Akibat kebrutalan ini dan demi menghindari korban lebih besar, Syekh Makhfudz memutuskan menyingkir dari Kebumen dan berhijrah ke barat, tempat dimana Bandayudha leluhurnya merantau. Namun pada kontak senjata di Gunung Selok (Srandil) Cilacap, Syekh tertembak, meninggal dan dimakamkan di tempat itu. Menjadi ironi bahwa di kemudian hari Gunung Selok ini justru menjadi tempat pertapaan favorit politisi dan petinggi2 militer, termasuk sang big-boss - Soeharto, yang sampe2 membangun helipad khusus.

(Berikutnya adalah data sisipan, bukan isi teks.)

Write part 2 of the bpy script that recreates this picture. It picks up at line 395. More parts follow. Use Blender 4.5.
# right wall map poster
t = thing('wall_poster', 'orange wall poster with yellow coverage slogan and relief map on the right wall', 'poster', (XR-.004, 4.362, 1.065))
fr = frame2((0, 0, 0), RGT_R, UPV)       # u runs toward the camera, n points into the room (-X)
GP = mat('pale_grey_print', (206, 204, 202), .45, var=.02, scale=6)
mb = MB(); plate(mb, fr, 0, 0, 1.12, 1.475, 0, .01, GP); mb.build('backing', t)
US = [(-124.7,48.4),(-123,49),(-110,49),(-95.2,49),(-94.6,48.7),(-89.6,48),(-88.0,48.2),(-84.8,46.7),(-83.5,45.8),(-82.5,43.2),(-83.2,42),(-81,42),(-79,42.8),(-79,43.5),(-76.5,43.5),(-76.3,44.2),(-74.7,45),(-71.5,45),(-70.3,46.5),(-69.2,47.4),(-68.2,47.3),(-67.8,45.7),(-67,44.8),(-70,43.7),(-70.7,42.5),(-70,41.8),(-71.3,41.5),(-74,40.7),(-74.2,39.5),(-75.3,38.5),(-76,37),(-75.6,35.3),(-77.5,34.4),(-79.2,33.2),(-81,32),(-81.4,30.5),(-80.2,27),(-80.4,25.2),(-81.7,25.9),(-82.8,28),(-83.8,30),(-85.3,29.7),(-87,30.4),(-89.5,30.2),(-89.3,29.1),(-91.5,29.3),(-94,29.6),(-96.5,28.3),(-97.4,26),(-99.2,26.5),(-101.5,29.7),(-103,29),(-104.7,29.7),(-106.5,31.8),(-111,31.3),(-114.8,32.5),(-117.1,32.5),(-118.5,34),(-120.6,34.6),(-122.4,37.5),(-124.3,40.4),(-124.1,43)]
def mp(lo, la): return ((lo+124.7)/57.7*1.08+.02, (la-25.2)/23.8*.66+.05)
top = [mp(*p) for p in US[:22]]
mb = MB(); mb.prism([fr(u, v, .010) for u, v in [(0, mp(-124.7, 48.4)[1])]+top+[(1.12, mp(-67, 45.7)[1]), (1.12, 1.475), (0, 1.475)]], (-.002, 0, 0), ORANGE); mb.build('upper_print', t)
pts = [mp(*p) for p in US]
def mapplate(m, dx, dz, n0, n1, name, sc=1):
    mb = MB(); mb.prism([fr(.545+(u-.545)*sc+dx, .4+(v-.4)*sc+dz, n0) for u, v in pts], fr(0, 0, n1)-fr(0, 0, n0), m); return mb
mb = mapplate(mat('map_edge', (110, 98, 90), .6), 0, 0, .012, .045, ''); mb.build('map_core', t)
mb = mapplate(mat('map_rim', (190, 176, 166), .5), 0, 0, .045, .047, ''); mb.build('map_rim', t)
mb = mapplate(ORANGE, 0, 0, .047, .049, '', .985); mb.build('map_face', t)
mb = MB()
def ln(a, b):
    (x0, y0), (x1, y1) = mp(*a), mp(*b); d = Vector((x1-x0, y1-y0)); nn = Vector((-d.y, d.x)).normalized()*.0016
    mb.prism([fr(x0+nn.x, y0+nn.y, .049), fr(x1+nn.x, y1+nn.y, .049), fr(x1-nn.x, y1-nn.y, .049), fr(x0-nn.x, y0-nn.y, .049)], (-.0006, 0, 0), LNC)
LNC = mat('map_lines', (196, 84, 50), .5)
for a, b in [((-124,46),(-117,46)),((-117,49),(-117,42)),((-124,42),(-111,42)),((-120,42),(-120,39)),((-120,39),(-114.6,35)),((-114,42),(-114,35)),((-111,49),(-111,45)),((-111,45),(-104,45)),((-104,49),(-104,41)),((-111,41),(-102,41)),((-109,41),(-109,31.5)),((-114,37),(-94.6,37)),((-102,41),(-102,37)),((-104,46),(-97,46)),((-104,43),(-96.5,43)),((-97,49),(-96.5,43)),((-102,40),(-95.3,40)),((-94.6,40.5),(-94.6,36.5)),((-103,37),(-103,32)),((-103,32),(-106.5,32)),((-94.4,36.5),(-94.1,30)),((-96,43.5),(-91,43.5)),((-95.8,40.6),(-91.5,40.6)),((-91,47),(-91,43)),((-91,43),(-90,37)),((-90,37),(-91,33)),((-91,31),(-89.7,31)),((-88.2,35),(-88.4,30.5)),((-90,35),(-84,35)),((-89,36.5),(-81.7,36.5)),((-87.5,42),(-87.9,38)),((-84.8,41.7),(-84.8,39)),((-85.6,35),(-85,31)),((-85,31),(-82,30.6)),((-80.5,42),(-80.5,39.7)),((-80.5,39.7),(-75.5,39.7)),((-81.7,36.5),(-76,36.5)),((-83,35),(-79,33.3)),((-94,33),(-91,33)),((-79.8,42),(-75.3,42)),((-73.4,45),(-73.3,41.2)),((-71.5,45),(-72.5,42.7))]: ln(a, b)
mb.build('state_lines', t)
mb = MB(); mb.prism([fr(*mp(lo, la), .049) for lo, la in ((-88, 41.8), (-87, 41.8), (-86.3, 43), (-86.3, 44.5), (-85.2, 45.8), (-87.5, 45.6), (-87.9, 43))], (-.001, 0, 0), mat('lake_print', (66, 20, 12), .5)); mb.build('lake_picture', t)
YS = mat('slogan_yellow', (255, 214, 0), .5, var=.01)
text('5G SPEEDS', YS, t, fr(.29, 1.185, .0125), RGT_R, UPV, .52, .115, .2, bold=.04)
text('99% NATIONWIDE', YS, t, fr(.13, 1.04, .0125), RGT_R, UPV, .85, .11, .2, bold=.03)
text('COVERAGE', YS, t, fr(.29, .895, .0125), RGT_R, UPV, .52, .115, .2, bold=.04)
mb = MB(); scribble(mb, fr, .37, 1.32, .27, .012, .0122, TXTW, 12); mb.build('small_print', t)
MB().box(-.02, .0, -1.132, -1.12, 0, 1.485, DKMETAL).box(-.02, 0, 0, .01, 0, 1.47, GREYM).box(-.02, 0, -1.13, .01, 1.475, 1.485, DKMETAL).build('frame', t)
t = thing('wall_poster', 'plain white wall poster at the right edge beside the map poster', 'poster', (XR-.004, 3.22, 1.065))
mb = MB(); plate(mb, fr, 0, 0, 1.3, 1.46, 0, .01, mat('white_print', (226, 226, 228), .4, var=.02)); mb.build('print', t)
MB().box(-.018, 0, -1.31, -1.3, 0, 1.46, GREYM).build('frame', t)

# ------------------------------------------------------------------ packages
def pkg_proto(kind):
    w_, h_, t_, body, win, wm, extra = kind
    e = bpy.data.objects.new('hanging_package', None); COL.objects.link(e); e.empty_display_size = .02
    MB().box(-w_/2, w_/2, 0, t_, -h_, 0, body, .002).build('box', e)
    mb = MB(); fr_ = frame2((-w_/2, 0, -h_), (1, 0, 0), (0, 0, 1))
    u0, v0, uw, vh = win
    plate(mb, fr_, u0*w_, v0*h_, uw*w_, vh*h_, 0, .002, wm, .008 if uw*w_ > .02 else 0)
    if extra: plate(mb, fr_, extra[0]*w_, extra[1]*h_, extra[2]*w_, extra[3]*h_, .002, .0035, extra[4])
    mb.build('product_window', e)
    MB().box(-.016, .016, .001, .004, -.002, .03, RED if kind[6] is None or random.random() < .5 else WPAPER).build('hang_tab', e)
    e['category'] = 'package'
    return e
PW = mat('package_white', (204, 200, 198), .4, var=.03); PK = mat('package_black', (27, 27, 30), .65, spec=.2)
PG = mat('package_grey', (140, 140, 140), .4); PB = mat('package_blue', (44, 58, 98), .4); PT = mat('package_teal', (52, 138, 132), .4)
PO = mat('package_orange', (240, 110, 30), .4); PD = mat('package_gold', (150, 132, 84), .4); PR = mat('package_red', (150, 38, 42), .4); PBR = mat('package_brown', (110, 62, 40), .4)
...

AOI langsung padam setelah wafatnya Sykh Mahfudz. namun AOI masih menjadi isu sensitif hingga dekade 1970-an. dari cerita (alm) K.H. Durmuji Ibrohim -pengasuh ponpes Lirap hingga 1989- di awal dekade 1970-an itu beliau bersama-sama ulama-ulama kritis Kebumen lainnya sempat diamankan di Makodim selama beberapa bulan, karena isu AOI kembali menghangat dan dikelompokkan ke dalam kutub "ekstrem kanan". Ada juga upaya pengingkaran, yang berlangsung secara sistematis hingga masa kepemimpinan Amin Sudibyo di Kebumen. sebagai contoh, hari lahir Kebumen ditetapkan 1 Januari karena masalah ini, meski banyak bukti menunjukkan sebaiknya menggunakan tanggal berdirinya kadipaten Sruni atau Somolangu sebagai acuan waktu berdirinya Kebumen, karena merujuk runtutan (time-seriesnya) memang seharusnya demikian.
Namun kini stigma ekstrem kanan itu mulai pupus, seiring naiknya K.H. Nashiruddin al-Manshur ke tampuk Bupati Kebumen.